The word Tajweed is a verbal noun from ‘jawwada’ (جوَّد) letters: Jeem, Wao and Daal. Jawwada/Yujawwidu:جَوَّدَ/ يُجَوِّدُ  :  meaning حَسَّنَ/يُحَسِّنُ (Hassana/Yuhassinu)

It also means:

1- to make something better.

2- to master Something.

The technical definition means giving every letter of the Qur’an its rights and dues, which means reading the each alphabet in a word with proper pronounciation from the articulation points, and its respective characteristics. In other words, it is the giving of the letter’s rights and dues with respect to its articulation point and characteristics.

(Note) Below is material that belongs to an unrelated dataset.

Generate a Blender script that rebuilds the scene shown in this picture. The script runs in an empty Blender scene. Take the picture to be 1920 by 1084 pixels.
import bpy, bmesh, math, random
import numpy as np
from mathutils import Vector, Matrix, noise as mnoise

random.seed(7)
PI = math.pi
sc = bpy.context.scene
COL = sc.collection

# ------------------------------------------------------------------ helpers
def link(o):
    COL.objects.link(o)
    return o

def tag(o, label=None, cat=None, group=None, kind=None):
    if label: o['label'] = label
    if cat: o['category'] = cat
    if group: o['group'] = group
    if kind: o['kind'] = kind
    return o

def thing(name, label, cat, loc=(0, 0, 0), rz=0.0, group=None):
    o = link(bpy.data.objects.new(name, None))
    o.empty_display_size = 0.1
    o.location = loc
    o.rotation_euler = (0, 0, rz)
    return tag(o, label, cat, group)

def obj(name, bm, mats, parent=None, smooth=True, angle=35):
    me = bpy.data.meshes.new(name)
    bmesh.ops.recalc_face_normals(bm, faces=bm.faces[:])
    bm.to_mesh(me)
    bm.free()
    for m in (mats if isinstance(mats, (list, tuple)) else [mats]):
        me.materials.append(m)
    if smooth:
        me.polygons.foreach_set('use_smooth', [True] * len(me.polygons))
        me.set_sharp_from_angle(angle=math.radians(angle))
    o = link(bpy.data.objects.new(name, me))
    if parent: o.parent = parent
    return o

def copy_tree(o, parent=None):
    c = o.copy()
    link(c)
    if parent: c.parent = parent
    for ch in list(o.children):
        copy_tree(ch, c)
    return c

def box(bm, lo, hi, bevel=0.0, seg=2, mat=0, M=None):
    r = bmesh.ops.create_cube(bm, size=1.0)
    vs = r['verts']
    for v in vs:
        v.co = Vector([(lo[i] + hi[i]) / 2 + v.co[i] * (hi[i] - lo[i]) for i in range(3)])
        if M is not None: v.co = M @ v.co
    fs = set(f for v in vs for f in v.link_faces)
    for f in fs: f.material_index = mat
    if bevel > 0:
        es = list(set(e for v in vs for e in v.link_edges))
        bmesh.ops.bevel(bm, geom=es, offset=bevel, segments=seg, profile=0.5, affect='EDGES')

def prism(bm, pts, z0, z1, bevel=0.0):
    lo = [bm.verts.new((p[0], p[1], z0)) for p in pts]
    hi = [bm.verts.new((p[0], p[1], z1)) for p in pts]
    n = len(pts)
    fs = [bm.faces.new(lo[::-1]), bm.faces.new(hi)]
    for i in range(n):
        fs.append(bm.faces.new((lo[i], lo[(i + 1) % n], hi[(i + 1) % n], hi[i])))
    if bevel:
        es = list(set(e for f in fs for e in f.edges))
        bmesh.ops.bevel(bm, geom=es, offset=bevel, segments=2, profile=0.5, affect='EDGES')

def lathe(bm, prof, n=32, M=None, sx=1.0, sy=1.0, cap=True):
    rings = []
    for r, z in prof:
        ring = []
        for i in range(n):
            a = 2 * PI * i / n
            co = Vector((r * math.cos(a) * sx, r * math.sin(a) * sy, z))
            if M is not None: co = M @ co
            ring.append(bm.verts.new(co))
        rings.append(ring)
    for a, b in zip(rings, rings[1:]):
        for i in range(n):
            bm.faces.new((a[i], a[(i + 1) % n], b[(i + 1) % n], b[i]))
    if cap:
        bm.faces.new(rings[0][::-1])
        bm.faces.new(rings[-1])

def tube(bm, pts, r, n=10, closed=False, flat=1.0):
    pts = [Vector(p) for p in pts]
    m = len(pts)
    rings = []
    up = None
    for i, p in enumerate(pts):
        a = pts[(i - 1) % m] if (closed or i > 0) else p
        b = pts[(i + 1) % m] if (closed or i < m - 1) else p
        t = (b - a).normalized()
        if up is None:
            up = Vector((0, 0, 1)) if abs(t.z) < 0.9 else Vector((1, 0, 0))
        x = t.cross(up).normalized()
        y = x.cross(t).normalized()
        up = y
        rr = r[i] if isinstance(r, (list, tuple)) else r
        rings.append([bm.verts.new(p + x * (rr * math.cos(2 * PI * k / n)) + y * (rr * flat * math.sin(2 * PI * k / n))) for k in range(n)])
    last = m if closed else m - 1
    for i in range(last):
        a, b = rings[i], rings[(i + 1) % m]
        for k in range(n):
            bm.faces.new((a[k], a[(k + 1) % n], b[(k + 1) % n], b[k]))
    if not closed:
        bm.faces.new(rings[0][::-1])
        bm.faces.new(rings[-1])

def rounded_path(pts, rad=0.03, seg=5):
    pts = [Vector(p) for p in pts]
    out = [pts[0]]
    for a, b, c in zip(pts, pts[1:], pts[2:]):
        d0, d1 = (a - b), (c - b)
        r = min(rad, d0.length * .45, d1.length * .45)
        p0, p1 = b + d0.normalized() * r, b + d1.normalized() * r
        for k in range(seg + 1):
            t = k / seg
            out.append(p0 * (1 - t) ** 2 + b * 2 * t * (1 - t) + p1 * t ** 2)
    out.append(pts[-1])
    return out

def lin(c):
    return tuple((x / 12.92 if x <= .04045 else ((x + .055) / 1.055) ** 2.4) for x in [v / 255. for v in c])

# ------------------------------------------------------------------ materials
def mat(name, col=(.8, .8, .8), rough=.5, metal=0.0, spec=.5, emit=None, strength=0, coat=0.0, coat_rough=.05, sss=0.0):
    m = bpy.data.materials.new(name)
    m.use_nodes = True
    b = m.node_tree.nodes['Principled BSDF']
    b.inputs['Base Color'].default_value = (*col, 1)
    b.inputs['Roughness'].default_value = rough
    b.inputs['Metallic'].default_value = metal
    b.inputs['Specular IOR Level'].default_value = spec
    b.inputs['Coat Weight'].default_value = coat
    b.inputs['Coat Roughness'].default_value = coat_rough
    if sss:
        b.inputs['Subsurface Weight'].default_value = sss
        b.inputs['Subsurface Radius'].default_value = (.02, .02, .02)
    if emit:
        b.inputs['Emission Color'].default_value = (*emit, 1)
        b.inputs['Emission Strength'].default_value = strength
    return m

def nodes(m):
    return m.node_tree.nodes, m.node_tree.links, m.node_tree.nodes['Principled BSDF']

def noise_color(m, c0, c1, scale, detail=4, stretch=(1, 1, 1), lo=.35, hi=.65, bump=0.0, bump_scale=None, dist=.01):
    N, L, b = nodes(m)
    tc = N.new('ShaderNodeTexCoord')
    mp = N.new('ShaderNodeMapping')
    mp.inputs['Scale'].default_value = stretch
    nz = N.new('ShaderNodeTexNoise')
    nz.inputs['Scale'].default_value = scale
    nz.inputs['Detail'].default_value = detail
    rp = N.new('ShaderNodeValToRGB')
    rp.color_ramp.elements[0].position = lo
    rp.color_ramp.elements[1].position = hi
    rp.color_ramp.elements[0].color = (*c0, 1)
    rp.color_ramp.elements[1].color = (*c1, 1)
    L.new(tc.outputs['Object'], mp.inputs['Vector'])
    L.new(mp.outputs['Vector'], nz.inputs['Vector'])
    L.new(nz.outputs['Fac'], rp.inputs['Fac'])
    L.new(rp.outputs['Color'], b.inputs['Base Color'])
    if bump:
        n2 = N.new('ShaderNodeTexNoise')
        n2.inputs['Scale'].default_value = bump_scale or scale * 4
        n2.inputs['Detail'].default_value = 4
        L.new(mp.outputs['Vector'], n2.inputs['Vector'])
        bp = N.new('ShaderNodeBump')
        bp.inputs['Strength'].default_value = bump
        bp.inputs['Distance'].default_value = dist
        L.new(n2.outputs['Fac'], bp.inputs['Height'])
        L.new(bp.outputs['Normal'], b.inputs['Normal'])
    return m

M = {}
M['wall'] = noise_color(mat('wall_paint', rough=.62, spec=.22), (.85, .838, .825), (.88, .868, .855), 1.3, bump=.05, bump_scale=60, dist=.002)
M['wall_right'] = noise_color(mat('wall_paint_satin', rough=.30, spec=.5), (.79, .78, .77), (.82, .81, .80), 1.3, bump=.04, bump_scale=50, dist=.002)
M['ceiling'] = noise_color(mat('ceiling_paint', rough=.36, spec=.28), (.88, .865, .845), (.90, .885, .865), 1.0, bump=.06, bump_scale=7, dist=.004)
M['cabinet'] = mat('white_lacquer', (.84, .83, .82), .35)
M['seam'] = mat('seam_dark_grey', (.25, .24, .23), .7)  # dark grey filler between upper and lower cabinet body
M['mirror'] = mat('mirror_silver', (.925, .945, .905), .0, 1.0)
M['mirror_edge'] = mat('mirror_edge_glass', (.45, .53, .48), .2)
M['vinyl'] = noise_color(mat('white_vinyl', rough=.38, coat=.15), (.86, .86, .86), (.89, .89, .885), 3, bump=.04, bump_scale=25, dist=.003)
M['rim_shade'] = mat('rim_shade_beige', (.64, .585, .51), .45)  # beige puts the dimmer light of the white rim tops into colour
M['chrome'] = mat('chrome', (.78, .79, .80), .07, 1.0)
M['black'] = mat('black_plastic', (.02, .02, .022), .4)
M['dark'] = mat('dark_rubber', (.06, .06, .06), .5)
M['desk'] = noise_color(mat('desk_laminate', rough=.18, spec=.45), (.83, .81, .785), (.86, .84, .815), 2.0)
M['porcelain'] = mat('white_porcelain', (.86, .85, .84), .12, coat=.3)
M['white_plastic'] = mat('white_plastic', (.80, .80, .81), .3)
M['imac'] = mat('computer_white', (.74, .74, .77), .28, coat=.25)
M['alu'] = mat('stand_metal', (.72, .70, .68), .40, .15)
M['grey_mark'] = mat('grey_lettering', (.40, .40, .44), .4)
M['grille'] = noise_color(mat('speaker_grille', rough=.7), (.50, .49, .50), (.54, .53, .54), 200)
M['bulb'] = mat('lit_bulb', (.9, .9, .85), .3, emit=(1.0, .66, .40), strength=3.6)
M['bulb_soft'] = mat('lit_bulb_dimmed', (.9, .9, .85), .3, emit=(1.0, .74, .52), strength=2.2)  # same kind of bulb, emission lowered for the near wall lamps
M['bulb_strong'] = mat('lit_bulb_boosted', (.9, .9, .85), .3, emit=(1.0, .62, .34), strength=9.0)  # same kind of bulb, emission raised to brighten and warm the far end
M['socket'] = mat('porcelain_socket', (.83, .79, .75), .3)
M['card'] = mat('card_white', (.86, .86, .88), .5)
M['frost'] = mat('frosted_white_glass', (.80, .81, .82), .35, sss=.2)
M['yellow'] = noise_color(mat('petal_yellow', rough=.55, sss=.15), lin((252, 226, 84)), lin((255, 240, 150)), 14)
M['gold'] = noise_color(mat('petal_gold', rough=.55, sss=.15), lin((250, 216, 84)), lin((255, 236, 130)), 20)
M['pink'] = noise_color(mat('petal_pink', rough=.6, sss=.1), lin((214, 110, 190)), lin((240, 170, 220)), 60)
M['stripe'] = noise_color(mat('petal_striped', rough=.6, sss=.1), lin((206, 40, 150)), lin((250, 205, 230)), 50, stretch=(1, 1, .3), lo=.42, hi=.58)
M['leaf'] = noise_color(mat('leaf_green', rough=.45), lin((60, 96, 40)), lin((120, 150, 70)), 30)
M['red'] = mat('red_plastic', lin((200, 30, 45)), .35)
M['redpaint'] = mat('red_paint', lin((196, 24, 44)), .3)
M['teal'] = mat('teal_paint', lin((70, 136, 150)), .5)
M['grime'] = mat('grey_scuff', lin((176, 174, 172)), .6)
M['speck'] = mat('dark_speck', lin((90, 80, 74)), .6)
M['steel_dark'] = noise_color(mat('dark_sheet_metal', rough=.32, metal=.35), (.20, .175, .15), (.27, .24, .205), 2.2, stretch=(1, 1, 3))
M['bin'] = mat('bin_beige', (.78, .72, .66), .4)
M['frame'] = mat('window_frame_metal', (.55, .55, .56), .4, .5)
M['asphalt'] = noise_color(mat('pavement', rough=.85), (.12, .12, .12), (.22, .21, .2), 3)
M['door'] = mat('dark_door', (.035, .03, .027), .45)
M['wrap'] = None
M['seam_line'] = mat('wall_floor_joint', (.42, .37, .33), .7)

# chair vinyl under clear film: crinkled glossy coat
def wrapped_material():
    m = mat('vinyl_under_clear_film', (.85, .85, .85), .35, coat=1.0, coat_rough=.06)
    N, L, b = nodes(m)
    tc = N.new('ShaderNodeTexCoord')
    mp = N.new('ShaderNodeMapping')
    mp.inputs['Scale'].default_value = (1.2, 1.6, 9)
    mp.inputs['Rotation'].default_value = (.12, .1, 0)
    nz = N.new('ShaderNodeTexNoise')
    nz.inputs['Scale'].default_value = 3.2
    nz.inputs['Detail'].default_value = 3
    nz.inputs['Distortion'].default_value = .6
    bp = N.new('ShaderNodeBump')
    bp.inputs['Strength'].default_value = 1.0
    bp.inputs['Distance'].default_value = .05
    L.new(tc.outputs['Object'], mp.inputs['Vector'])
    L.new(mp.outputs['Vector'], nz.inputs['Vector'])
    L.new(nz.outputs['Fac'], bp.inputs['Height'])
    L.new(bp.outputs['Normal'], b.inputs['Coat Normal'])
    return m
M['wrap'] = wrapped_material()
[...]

It is further explained that there are two basic elements of the technical definition:

1- Points of Articulation of the Letters. They are called مخارج الحروف.

2-  Characteristics of the Letters. These are called صفات الحروف.

We will explain both elements of the definition in details in next posts In-Shaa-Allah.

Imaam ibn Al-Jazari’s definition:

Imam ibn Al-Jazari  رحمه اللهhas given a very comprehensive definition of Tajweed; encompassing all the basic requisites for the protection of the tongue from mistakes and by highlighting the most common mistakes one may do while reciting the Qur’an. In his definition, he has also highlighted the wrong concept of “recitation” of the Qur’an which is common in the contemporary reciters and is really an alarming issue. He first begins with expounding the right conceptualization of Tajweed and then gives a list of wrong concepts and practices of articulating the letters of the Arabic language. The definition goes as under:

“ولا أعلم سببا لبلوغ نهاية الإتقان والتجويد، ووصول غاية التصحيح و التسديد مثل رياضة الألسن، والتكرار على اللفظ المتلقى من فم المحسن…

I do not know of a better option or means for attaining the height of mastery and betterment than oral drill and practice and repetition of the transmitted word in imitation of its master.

فليس التجويد بتمضيغ اللسان، ولا بتقعير الفم، ولا بتعويج الفك، ولا بترعيد الصوت، ولا بتمطيط الشد، ولا بتقطيع المد، ولا بتطنين الغنات، ولا بحصرمة الراءات، قراءة تنفر عنها الطباع، وتمجها القلوب و الأسماع، بل القراءة السهلة العذبة الحلوة اللطيفة: التي لا مضغ فيها ولا لوك، ولا تعسف ولا تكلف، ولا تصنع ولا تنطع، ولا تخرج عن طباع العرب وكلام الفصحاء، بوجه من وجوه القراءات والأداء.”

So, Tajweed is not about reading the letters in a way as though one is chewing something, or by unnecessarily pressurizing the throat so that each letter sounds like ‘Ain, or by reading the letters with Imaalah, where there is no Imaalah, or by reciting with a tremulous voice  as  if the reciter is pretentious of  being moved or influenced by the Qur’an ,or by the elongation of the shaddah, or by  moving the letter ( following the melody or rhythm) from one level of sound to another within the same letter such that it leads to the creation of more than one letter: as it creates more alifs from a single alif ,or more yaas from a single yaa and more waws from a single waw ,or by  making ghunnah with vibration or unnecessary pretension ( it is the same as تقطيع المد ), or by withholding or imprisoning the Raa’  so as to give it a complete imprisonment of sound; a recitation which is naturally disliked, and unpleasant to the hearts and ears, well, in fact, Tajweed to is to recite in a way which is easy-going, pleasant, appealing and delightful: that does not involve any chewing or fakeness or pretension and does not oppose the nature of Arabic language and the speech of the linguists,  in conformity with the ways of recitation and performance.

In short, the core point of Ibn al-Jazari’s definition of Tajweed is that it must be without any pretension or stress or fakeness, rather it should be natural and pleasant to hear.